Sunday, November 27, 2022

Save your Knees: Hiking Tip for Steep Terrain

Watch where you step!  How many times have you heard this?  When hiking, optimal foot placement can save a tweaked or strained ankle and it can significantly improve your performance.  

This post is about a technique we teach on the trail (OTT) called the Side-Wide.  It’s especially useful for steep steps or obstacles.

When you step straight up or straight down, 2.5 to 3.5 times your body weight can go right into the knee joint, yikes!  We all know that when our feet are slightly apart as opposed to close together, we’re better balanced. Widen your stance and feel the difference.     The Side-Wide, when consciously practiced, becomes automatic.  Give yourself a little “Side-Wide” cue to reinforce muscle memory.

First, the side step

Then step wide

Stepping to the side, whether up or down, helps balance and prevents knee stress.  Stepping wide after the first step to the side feels natural as you distribute your weight into a wide stance.  It’s instinctive to shift your weight to the other foot after stepping to the side.  Notice how your body weight shifts.

Big steps can cause imbalance & knee stress

Side-Wide: First step is less steep than straight up

Then Step Wide completing the big up step or obstacle

The steeper the terrain, the smaller your step.
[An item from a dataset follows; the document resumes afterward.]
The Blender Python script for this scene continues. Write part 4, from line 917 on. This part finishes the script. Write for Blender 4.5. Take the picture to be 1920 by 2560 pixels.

This simple strategy is important for many reasons including your safety on the trail as well as for protecting your knees.    Practice the Side-Wide on both up and down stairs and obstacles in the trail.  See where optimal foot placement can feel more secure and easier on your knees.  For practice, pick one somewhat challenging step.  Do this technique over and over until you create body muscle memory.   Focus on the weight shift and the lack of energy going into the knee joints.

Proper planning prevents particularly poor performance. Learn this simple technique so that it becomes automatic.   Let your poles help you as you practice on terrain that feels slightly challenging.   Before you know it, you’ll gain confidence and speed.
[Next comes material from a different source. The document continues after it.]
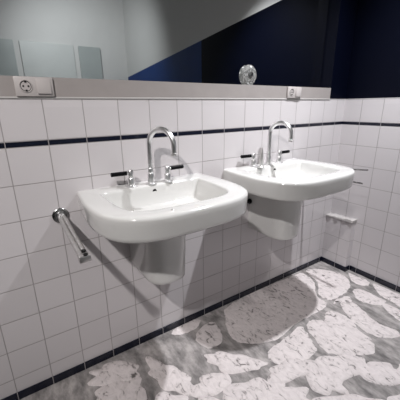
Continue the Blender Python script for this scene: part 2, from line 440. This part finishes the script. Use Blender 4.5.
# ------------------------------------------------------------------ wall arms
t = thing('support_rail', 'thick chrome support arm sticking out of a round wall plate left of the near washbasin', 'rail', (.151, 0, 1.040-F))
bm = bmesh.new(); lathe(bm, [(.034, 0), (.034, .004), (.031, .007), (.022, .009), (.020, .008)], 36, TOY)
obj('wall_plate', bm, M_dchrome, t, True, 40)
bm = bmesh.new(); lathe(bm, [(.0155, .006), (.0155, .030), (.013, .034)], 24, TOY); obj('collar', bm, M_chrome, t, True, 40)
bm = bmesh.new(); 
for dx in (-.0085, .0085): tube(bm, [(dx*.8, -.02, 0), (dx, -.05, -.002), (dx, -.30, -.020), (dx, -.400, -.026)], .0085, 14)
obj('arm', bm, M_steel, t, True, 40)
bm = bmesh.new(); box(bm, -.0185, .0185, -.422, -.392, -.038, -.014, bev=.004); eb = obj('end_bracket', bm, M_steel, t, True, 40)
for y, z in ((-.385, -.0105), (-.412, -.0125)):
    bm = bmesh.new(); lathe(bm, [(.0075, -.004), (.0075, .003), (.004, .0045)], 14, Matrix.Translation((.004, y, z))); obj('screw', bm, M_hole, eb, True, 40)
t = thing('towel_rail', 'two thin dull metal arms one above the other, poking out behind the far washbasin', 'rail', (1.80, 0, 1.02-F))
bm = bmesh.new(); box(bm, -.014, .014, -.006, 0, -.03, .068, bev=.003); obj('wall_plate', bm, M_dchrome, t, True, 40)
bm = bmesh.new(); tube(bm, [(0, -.004, .042), (0, -.15, .056), (0, -.447, .089)], .0046, 10); obj('arm', bm, M_dchrome, t, True, 40)
bm = bmesh.new(); tube(bm, [(0, -.004, 0), (0, -.20, 0), (0, -.427, .001)], .0050, 10); obj('arm', bm, M_dchrome, t, True, 40)

# ------------------------------------------------------------------ sockets on the plaster band
def socket(x, label, w_=.130, two=True):
    z0 = 1.339; z1 = 1.4085
    t = thing('wall_socket', label, 'socket', (x, 0, z0), 0, 'sockets in the plaster band')
    h = z1-z0
    obj('face_plate', bx(0, w_, -.011, 0, 0, h, bev=.003), M_plast, t, True, 35)
    bm = bmesh.new(); A = Matrix.Translation((.036, -.011, h*.52)) @ TOY
    lathe(bm, [(.0225, -.001), (.0225, .002), (.0205, .0025), (.0195, .0005), (.0005, .0004)], 32, A)
    sk = obj('socket_outlet', bm, M_plast, t, True, 40)
    bm = bmesh.new()
    lathe(bm, [(.0185, 0), (.0185, .0007), (.0165, .0008), (.0165, 0)], 32, A)
    for dx in (-.0085, .0085): lathe(bm, [(.0034, 0), (.0034, .0014), (.001, .0015)], 12, Matrix.Translation((.036+dx, -.0114, h*.52)) @ TOY)
    for dz in (-.0155, .0155): box(bm, .033, .039, -.0140, -.0112, h*.52+dz-.003, h*.52+dz+.003)
    obj('contact', bm, M_hole, sk, True, 40)
    # rocker switch, pressed at the top
    bm = bmesh.new(); box(bm, .072, .121, -.0135, -.009, .010, h-.006, bev=.0015)
    for v in bm.verts:
        if v.co.y < -.012 and v.co.z < h/2: v.co.y -= .0045
    obj('rocker', bm, M_plast, t, True, 35)
    return t
socket(.067, 'cream socket with rocker switch on the plaster band at the far left')
socket(1.545, 'cream socket with rocker switch on the plaster band above the far washbasin, small in view')

# ------------------------------------------------------------------ glass ornament in the recess
t = thing('glass_ornament', 'round clear textured glass ornament standing in front of the mirror, on the plaster ledge', 'ornament', (1.284, .067, LZ+.001), math.radians(-12))
t.scale = (1, 1, 1.12)
A = Matrix.Translation((0, .016, .052)) @ TOY
bm = bmesh.new(); lathe(bm, [(.012, 0), (.040, .001), (.050, .006), (.052, .014), (.048, .022), (.034, .030), (.018, .033), (.004, .034)], 18, A)
obj('glass_body', bm, M_glass, t)
bm = bmesh.new(); lathe(bm, [(.016, .0335), (.0165, .0365), (.010, .039), (.002, .040)], 16, A)
obj('centre_boss', bm, M_dchrome, t, True, 40)
bm = bmesh.new(); box(bm, -.020, .020, -.022, .018, 0, .005, bev=.0015); obj('foot', bm, M_glass, t)

# ------------------------------------------------------------------ dried adhesive patches on the screed
def patch(bm, cx, cy, ax, ay, rot, seed, h=.004):
    rnd = random.Random(seed); n = 44
    ph = [(rnd.uniform(0, 6.28), rnd.uniform(.06, .22)/(k**.5)) for k in range(2, 9)]
    R_ = []
    for i in range(n):
        a = 2*math.pi*i/n
        k = 1 + sum(am*math.sin((j+2)*a+p) for j, (p, am) in enumerate(ph))
        # squarish lobes
        k /= 1.0
        x = ax*k*math.cos(a); y = ay*k*math.sin(a)
        R_.append((cx+x*math.cos(rot)-y*math.sin(rot), cy+x*math.sin(rot)+y*math.cos(rot)))
    def cl(x, y): return (min(x, XR-.012 if y < BY-.02 else BX-.012), min(y, -.012))
    l0 = [bm.verts.new((*cl(x, y), 0)) for x, y in R_]
    l1 = [bm.verts.new((*cl(cx+(x-cx)*.95, cy+(y-cy)*.95), h)) for x, y in R_]
    l2 = [bm.verts.new((*cl(cx+(x-cx)*.6, cy+(y-cy)*.6), h*1.3)) for x, y in R_]
    for a, c in ((l0, l1), (l1, l2)):
        for k in range(n): bm.faces.new((a[k], a[(k+1) % n], c[(k+1) % n], c[k]))
    bm.faces.new(l2)
def traced(bm, P, h, rnd):
    """a trowelled patch with a slightly ragged, feathered edge"""
    P = [Vector(p) for p in P]; N = len(P); out = []
    for i in range(N):
        a, b_, c, d = P[i-1], P[i], P[(i+1) % N], P[(i+2) % N]
        for k in range(5):
            t = k/5
            q = .5*((2*b_)+(c-a)*t+(2*a-5*b_+4*c-d)*t*t+(3*b_-a-3*c+d)*t**3)
            out.append(q + Vector((rnd.uniform(-.0045, .0045), rnd.uniform(-.0045, .0045))))
    ar = sum(a.x*b_.y-b_.x*a.y for a, b_ in zip(out, out[1:]+out[:1]))
    if ar < 0: out.reverse()
    n = len(out); inn = []
    for i, q in enumerate(out):
        t = (out[(i+2) % n]-out[i-2]).normalized(); inn.append(q + Vector((-t.y, t.x))*.006)
    def cl(q): return (min(q.x, XR-.012 if q.y < BY-.02 else BX-.012), min(q.y, -.012))
    l0 = [bm.verts.new((*cl(q), 0)) for q in out]; l1 = [bm.verts.new((*cl(q), h)) for q in inn]
    for k in range(n): bm.faces.new((l0[k], l0[(k+1) % n], l1[(k+1) % n], l1[k]))
    f = bm.faces.new(l1); bmesh.ops.triangulate(bm, faces=[f])
bm = bmesh.new()
TRACED = [
    [(0.922,-0.233),(0.99,-0.109),(1.057,-0.035),(1.2,-0.014),(1.422,-0.006),(1.656,-0.021),(1.824,-0.031),(1.839,-0.096),(1.8,-0.189),(1.697,-0.272),(1.66,-0.332),(1.664,-0.376),(1.602,-0.41),(1.453,-0.404),(1.331,-0.4),(1.208,-0.419),(1.117,-0.424),(0.995,-0.378),(0.925,-0.311)],
    [(1.889,-0.039),(1.996,-0.075),(2.062,-0.16),(2.079,-0.262),(2.005,-0.347),(1.92,-0.382),(1.806,-0.391),(1.712,-0.382),(1.687,-0.337),(1.719,-0.273),(1.825,-0.189)],
    [(1.408,-0.43),(1.473,-0.464),(1.49,-0.487),(1.549,-0.447),(1.597,-0.444),(1.625,-0.476),(1.642,-0.535),(1.626,-0.591),(1.585,-0.658),(1.572,-0.736),(1.469,-0.789),(1.291,-0.667),(1.286,-0.595),(1.311,-0.538),(1.339,-0.468)],
    [(1.733,-0.436),(1.811,-0.477),(1.794,-0.555),(1.759,-0.626),(1.746,-0.706),(1.771,-0.775),(1.732,-0.808),(1.649,-0.77),(1.61,-0.705),(1.617,-0.628),(1.653,-0.542)],
    [(1.968,-0.4),(2.01,-0.459),(2.014,-0.535),(2.013,-0.603),(1.934,-0.601),(1.878,-0.537),(1.876,-0.467)],
    [(2.146,-0.255),(2.148,-0.328),(2.164,-0.391),(2.109,-0.435),(2.054,-0.397),(2.056,-0.333)],
    [(2.147,-0.445),(2.167,-0.522),(2.165,-0.625),(2.134,-0.713),(2.021,-0.736),(2.035,-0.631),(2.049,-0.545)],
    [(1.967,-0.598),(1.989,-0.677),(1.977,-0.8),(1.907,-0.849),(1.875,-0.763),(1.903,-0.667)],
    [(1.199,-0.442),(1.325,-0.427),(1.311,-0.489),(1.273,-0.559),(1.231,-0.609),(1.104,-0.603),(0.989,-0.541),(1.014,-0.46)],
    [(1.84,-0.415),(1.842,-0.458),(1.799,-0.469),(1.732,-0.422),(1.69,-0.42),(1.741,-0.402)],
    [(0.714,0.014),(0.8,0.01),(0.848,-0.034),(0.788,-0.079),(0.691,-0.074),(0.642,-0.04)],
    [(0.828,-0.086),(0.91,-0.099),(0.899,-0.176),(0.849,-0.259),(0.757,-0.25),(0.734,-0.162)],
    ]
rnd = random.Random(5)
for i, P in enumerate(TRACED): traced(bm, P, .003+.0004*(i % 4), rnd)
rnd = random.Random(11)
y = -.12; k = 0
while y > -1.9:
    x = 0.2 + rnd.uniform(0, .1)
    while x < 2.2:
        ax = rnd.uniform(.09, .17); px = x+rnd.uniform(-.03, .03); py = y+rnd.uniform(-.03, .03)
        if py > -1.25 and py < -.142-.685*(px-.638)-.13: patch(bm, px, py, ax, rnd.uniform(.055, .085), rnd.uniform(-1.2, -.2), k)
        x += ax*2*.93; k += 1
    y -= .155
o = obj('adhesive_patches', bm, M_smear, None, True, 60)
o['kind'] = 'stuff'; o['label'] = 'pinkish white dried tile adhesive smeared over the grey screed floor'; o['category'] = 'adhesive'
6 Responses to “Save your Knees: Hiking Tip for Steep Terrain”
  1. Greenie says:

    I have been using this technique for a while. It is good to that someone else is using it.
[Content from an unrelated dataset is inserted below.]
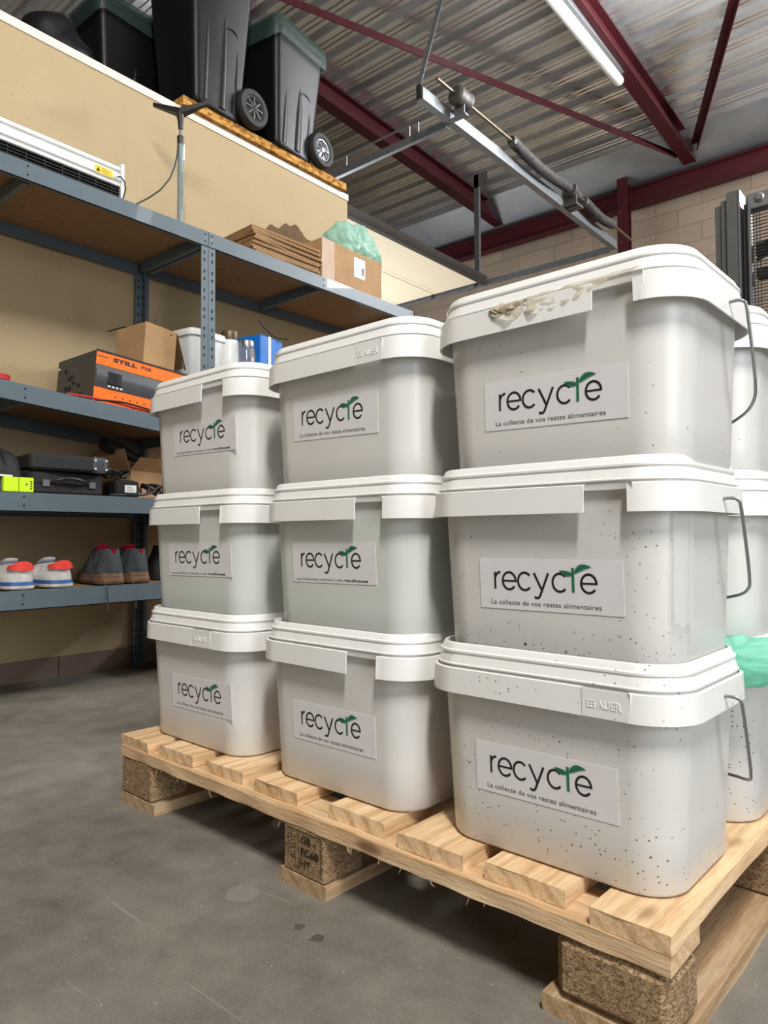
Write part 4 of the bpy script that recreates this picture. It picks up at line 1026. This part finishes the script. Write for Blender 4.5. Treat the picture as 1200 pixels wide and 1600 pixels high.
for i, yy in enumerate((0.150, 0.213, 0.263)):
    mb = MB(); mb.box(-0.04, 0.0, -0.0235, 0.0235, 0, 0.049, M_lime, 0.0015)
    if i == 2:
        mb.lathe([(0.003, 0), (0.003, 0.0005), (0, 0.0006)], M_ink, 8, (0.0, 0.0, 0.026), 'X')
        for k in range(4): mb.box(0.0002, 0.0006, 0.012, 0.018, 0.010 + k * .008, 0.014 + k * .008, M_ink)
    o = mb.build('small_box'); o.location = (-2.19, yy, z3)
    tag(o, ('bright yellow-green small box at the picture edge on the middle shelf', 'bright yellow-green small box, middle one under the helmet', 'bright yellow-green small box nearest the black case, with tiny print')[i], 'box', 'small lime boxes in front of the helmet')
mb = MB(); mb.box(-0.03, 0.01, -0.05, 0.02, 0.0, 0.006, M_white, 0.001); o = mb.build('paper_slip'); o.location = (-2.205, 0.20, z3 + 0.0495); tag(o, 'white slip lying on the yellow-green boxes', 'paper')
root = empty('hard_case', (-2.24, 0.435, z3), R(4), 'black hard case with carrying handle lying on the middle shelf', 'case')
mb = MB(); mb.loft([rrect(-0.11, 0, .20, .27, .025, 0.0, 5), rrect(-0.11, 0, .215, .285, .03, .008, 5), rrect(-0.11, 0, .215, .285, .03, .034, 5), rrect(-0.11, 0, .210, .28, .03, .036, 5), rrect(-0.11, 0, .215, .285, .03, .038, 5), rrect(-0.11, 0, .215, .285, .03, .074, 5), rrect(-0.11, 0, .20, .27, .025, .082, 5)], M_blackm); mb.build('case_shell', root, 30)
mb = MB(); mb.tube([(0.0, -0.065, 0.040), (0.014, -0.058, 0.048), (0.020, -0.03, 0.056), (0.022, 0.0, 0.056), (0.020, 0.03, 0.052), (0.014, 0.058, 0.046), (0.0, 0.065, 0.040)], [0.005, 0.005, 0.007, 0.008, 0.007, 0.005, 0.005], M_black, 10); mb.build('handle', root, 50)
for yy in (-0.088, 0.088):
    mb = MB(); mb.box(-0.002, 0.004, yy - 0.012, yy + 0.012, 0.026, 0.05, M_galvd, 0.001); mb.build('latch', root)
root = empty('equipment_case', (-2.31, 0.44, z3 + 0.0835), R(-5), 'black slim case with metal end resting on the handled case', 'case')
mb = MB(); mb.box(-0.12, 0.10, -0.145, 0.075, 0.0, 0.055, M_blackm, 0.008); mb.build('case_body', root)
mb = MB(); mb.loft([rrect(0.0, 0.105, .17, .05, .018, 0.0, 5), rrect(0, 0.105, .18, .07, .02, .012, 5), rrect(0, 0.105, .18, .07, .02, .046, 5), rrect(0, 0.105, .16, .05, .018, .058, 5)], M_chard)
for (a, b, c_) in ((0.09, 0.085, 0.045), (0.09, 0.085, 0.014), (0.09, 0.125, 0.045), (0.09, 0.125, 0.012), (0.05, 0.10, 0.0585)):
    mb.lathe([(0.004, 0), (0.004, 0.003), (0, 0.004)], M_white, 8, (a, b, c_), 'X')
mb.box(0.086, 0.092, 0.118, 0.122, 0.02, 0.045, M_galv); mb.build('metal_end', root, 30)
root = empty('power_adapter', (-2.235, 0.655, z3), R(-6), 'black power adapter with white label on the middle shelf', 'adapter')
mb = MB(); mb.box(-0.12, 0.0, -0.045, 0.05, 0.0, 0.062, M_black, 0.006)
for k in range(8): mb.box(-0.11 + k * .013, -0.104 + k * .013, -0.03, 0.035, 0.062, 0.066, M_black)
mb.build('housing', root)
mb = MB(); mb.box(0.0002, 0.0008, -0.008, 0.038, 0.018, 0.046, M_white)
for k in range(3): mb.box(0.0008, 0.001, 0.0, 0.03 - .005 * k, 0.024 + k * .007, 0.026 + k * .007, M_tag)
mb.build('label_plate', root)
cable('cable', [(-2.22, 0.58, z3 + .005), (-2.19, 0.63, z3 + .006), (-2.188, 0.69, z3 + .008), (-2.20, 0.74, z3 + .02), (-2.21, 0.78, z3 + .045), (-2.22, 0.82, z3 + .05), (-2.20, 0.80, z3 + .02), (-2.20, 0.76, z3 + .006)], 0.0045, M_black, 'tangled black cable beside the power adapter')
pts = [(-2.24 + 0.03 * math.cos(a * 1.3), 0.765 + 0.035 * math.sin(a), z3 + 0.008 + 0.045 * abs(math.sin(a * .7))) for a in [i * 0.7 for i in range(26)]]
cable('cable', pts, 0.0055, M_black, 'bunched thick black cable next to the open carton')
pts = [(-2.30 + 0.05 * math.cos(a * 1.1), 0.64 + 0.06 * math.sin(a), z3 + 0.075 + 0.03 * abs(math.sin(a * .9))) for a in [i * 0.8 for i in range(18)]]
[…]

  2. Thanks for the Side-Wide tip!

    I’ve also found that it’s useful to consciously engage your quadriceps as you walk. Too often people “walk on their bones” by thumping along with nearly straight legs. If instead you imagine that you’re a panther, bend your legs more, and engage more of your muscles with each stride — you’ll get a much bigger workout and you’ll reduce your risks of injuries such as a torn meniscus.

  3. Judy Young says:

    Thanks so much for this advice on saving the knees! Mine have little cartledge left and have found the side step works well on my home stairway! Very fit on flat surfaces. I have only tried my Leki poles twice and loved the experience!!! I never could have imagined how much pressure they take off the lower body for such little efort! No one uses these in my part of the country (Wash DC metro area) for daily walks, so I tend to not take them! I look longingly at your California pictures! Anyway, I am going to take ?one pole to China next month where I will be working on a Panda reserve and hauling bamboo up steep steps and generally navigating the uneven terrain at other times. In other places there will be a whole lot of touring/walking. No way to use both poles with camera equipment and frequent camera stops! I know this sounds a little silly and not very resourceful, but do you have any suggestions for maximum use of one pole for activities described! Right knee is worse than left. No harm in asking for my strong body and “baby boomer” knees! Thanks so much! Love your newsletters! Judy

    • Jayah Faye Paley says:

      Review the scapular depression post (the first post on my blog – it’s so important) and be careful not to torque as you use one pole especially on down hill. I strongly suggest you take both poles for those occasions you CAN use them.

      When travelling, I put my poles in a pole bag or even a pillow case. Especially if you have to take them apart to fit them in luggage, rubber band them together, put them in a pillow case and then rubber band again. Makes a nice package and keeps them together and well-behaved.

      Why don’t you set the trend in DC? Just walk with attitude and know that those looks you get are ENVY.
      jayah 🙂

      • Judy Young says:

        Thank for your reply and great suggestions, Jayah! The scapular exercises are wonderful and I may consider two poles for the trip! When I come back, I just have to start using the poles around town or finding a group – they are just too useful to keep stacked at the door!!

    • Arlyn Christopherson says:

      I use a $14 baby carrier for my long-lens camera (and my vest pockets for small accessories) so I can use both sticks when I am moving to find photographs.